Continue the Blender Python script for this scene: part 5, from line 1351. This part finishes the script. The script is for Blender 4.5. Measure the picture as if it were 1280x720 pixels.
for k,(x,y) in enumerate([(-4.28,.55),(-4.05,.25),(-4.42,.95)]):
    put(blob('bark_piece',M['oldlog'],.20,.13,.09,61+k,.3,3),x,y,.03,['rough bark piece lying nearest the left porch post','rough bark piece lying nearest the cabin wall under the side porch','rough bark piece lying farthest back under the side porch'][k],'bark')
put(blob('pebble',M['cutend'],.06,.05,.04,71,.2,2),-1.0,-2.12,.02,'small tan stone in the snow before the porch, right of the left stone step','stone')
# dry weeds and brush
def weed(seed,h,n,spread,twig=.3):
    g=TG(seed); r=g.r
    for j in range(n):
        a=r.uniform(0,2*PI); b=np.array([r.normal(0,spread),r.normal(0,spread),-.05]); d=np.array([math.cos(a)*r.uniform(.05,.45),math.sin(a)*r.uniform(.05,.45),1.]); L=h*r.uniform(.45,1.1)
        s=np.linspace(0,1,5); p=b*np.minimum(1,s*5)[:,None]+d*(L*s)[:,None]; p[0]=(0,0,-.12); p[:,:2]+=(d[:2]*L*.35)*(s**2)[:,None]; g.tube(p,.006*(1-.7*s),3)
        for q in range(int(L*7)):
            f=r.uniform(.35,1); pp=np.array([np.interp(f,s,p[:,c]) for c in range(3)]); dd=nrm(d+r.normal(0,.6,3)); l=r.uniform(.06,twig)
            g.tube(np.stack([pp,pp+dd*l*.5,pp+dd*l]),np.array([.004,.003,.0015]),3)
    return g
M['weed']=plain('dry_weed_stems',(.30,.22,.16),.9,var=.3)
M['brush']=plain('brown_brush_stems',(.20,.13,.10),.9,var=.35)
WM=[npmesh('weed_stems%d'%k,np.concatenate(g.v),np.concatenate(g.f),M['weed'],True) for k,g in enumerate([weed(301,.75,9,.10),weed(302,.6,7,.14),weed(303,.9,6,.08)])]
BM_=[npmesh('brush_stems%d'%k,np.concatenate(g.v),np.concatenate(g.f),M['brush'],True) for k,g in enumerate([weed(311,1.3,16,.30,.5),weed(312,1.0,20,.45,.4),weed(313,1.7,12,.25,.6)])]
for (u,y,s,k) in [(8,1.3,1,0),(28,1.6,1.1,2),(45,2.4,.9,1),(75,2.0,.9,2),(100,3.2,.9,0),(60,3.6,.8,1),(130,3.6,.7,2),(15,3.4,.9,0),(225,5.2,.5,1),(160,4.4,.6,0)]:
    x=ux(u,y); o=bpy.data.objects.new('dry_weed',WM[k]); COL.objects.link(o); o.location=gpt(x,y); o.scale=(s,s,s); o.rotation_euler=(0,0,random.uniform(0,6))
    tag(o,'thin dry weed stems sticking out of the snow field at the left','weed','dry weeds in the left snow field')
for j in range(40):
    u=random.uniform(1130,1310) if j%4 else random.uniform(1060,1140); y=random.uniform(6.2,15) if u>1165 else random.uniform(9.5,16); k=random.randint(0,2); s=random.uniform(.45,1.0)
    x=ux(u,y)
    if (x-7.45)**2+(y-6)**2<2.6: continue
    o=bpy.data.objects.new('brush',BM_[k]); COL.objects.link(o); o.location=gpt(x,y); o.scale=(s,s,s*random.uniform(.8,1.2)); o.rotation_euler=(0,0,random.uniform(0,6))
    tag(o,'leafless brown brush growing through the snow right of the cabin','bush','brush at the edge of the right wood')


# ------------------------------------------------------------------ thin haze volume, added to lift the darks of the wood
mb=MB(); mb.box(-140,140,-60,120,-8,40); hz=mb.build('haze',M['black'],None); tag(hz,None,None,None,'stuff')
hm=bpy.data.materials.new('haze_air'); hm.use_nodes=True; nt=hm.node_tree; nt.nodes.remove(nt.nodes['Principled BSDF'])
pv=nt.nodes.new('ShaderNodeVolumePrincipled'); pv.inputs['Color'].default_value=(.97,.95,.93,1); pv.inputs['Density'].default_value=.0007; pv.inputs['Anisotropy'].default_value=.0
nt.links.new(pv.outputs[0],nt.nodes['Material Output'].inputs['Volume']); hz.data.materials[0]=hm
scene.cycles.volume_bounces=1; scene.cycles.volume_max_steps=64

**What to work on:** Your task is to quote the listing above word for word.

**Finished answer:**
Continue the Blender Python script for this scene: part 5, from line 1351. This part finishes the script. The script is for Blender 4.5. Measure the picture as if it were 1280x720 pixels.
for k,(x,y) in enumerate([(-4.28,.55),(-4.05,.25),(-4.42,.95)]):
    put(blob('bark_piece',M['oldlog'],.20,.13,.09,61+k,.3,3),x,y,.03,['rough bark piece lying nearest the left porch post','rough bark piece lying nearest the cabin wall under the side porch','rough bark piece lying farthest back under the side porch'][k],'bark')
put(blob('pebble',M['cutend'],.06,.05,.04,71,.2,2),-1.0,-2.12,.02,'small tan stone in the snow before the porch, right of the left stone step','stone')
# dry weeds and brush
def weed(seed,h,n,spread,twig=.3):
    g=TG(seed); r=g.r
    for j in range(n):
        a=r.uniform(0,2*PI); b=np.array([r.normal(0,spread),r.normal(0,spread),-.05]); d=np.array([math.cos(a)*r.uniform(.05,.45),math.sin(a)*r.uniform(.05,.45),1.]); L=h*r.uniform(.45,1.1)
        s=np.linspace(0,1,5); p=b*np.minimum(1,s*5)[:,None]+d*(L*s)[:,None]; p[0]=(0,0,-.12); p[:,:2]+=(d[:2]*L*.35)*(s**2)[:,None]; g.tube(p,.006*(1-.7*s),3)
        for q in range(int(L*7)):
            f=r.uniform(.35,1); pp=np.array([np.interp(f,s,p[:,c]) for c in range(3)]); dd=nrm(d+r.normal(0,.6,3)); l=r.uniform(.06,twig)
            g.tube(np.stack([pp,pp+dd*l*.5,pp+dd*l]),np.array([.004,.003,.0015]),3)
    return g
M['weed']=plain('dry_weed_stems',(.30,.22,.16),.9,var=.3)
M['brush']=plain('brown_brush_stems',(.20,.13,.10),.9,var=.35)
WM=[npmesh('weed_stems%d'%k,np.concatenate(g.v),np.concatenate(g.f),M['weed'],True) for k,g in enumerate([weed(301,.75,9,.10),weed(302,.6,7,.14),weed(303,.9,6,.08)])]
BM_=[npmesh('brush_stems%d'%k,np.concatenate(g.v),np.concatenate(g.f),M['brush'],True) for k,g in enumerate([weed(311,1.3,16,.30,.5),weed(312,1.0,20,.45,.4),weed(313,1.7,12,.25,.6)])]
for (u,y,s,k) in [(8,1.3,1,0),(28,1.6,1.1,2),(45,2.4,.9,1),(75,2.0,.9,2),(100,3.2,.9,0),(60,3.6,.8,1),(130,3.6,.7,2),(15,3.4,.9,0),(225,5.2,.5,1),(160,4.4,.6,0)]:
    x=ux(u,y); o=bpy.data.objects.new('dry_weed',WM[k]); COL.objects.link(o); o.location=gpt(x,y); o.scale=(s,s,s); o.rotation_euler=(0,0,random.uniform(0,6))
    tag(o,'thin dry weed stems sticking out of the snow field at the left','weed','dry weeds in the left snow field')
for j in range(40):
    u=random.uniform(1130,1310) if j%4 else random.uniform(1060,1140); y=random.uniform(6.2,15) if u>1165 else random.uniform(9.5,16); k=random.randint(0,2); s=random.uniform(.45,1.0)
    x=ux(u,y)
    if (x-7.45)**2+(y-6)**2<2.6: continue
    o=bpy.data.objects.new('brush',BM_[k]); COL.objects.link(o); o.location=gpt(x,y); o.scale=(s,s,s*random.uniform(.8,1.2)); o.rotation_euler=(0,0,random.uniform(0,6))
    tag(o,'leafless brown brush growing through the snow right of the cabin','bush','brush at the edge of the right wood')


# ------------------------------------------------------------------ thin haze volume, added to lift the darks of the wood
mb=MB(); mb.box(-140,140,-60,120,-8,40); hz=mb.build('haze',M['black'],None); tag(hz,None,None,None,'stuff')
hm=bpy.data.materials.new('haze_air'); hm.use_nodes=True; nt=hm.node_tree; nt.nodes.remove(nt.nodes['Principled BSDF'])
pv=nt.nodes.new('ShaderNodeVolumePrincipled'); pv.inputs['Color'].default_value=(.97,.95,.93,1); pv.inputs['Density'].default_value=.0007; pv.inputs['Anisotropy'].default_value=.0
nt.links.new(pv.outputs[0],nt.nodes['Material Output'].inputs['Volume']); hz.data.materials[0]=hm
scene.cycles.volume_bounces=1; scene.cycles.volume_max_steps=64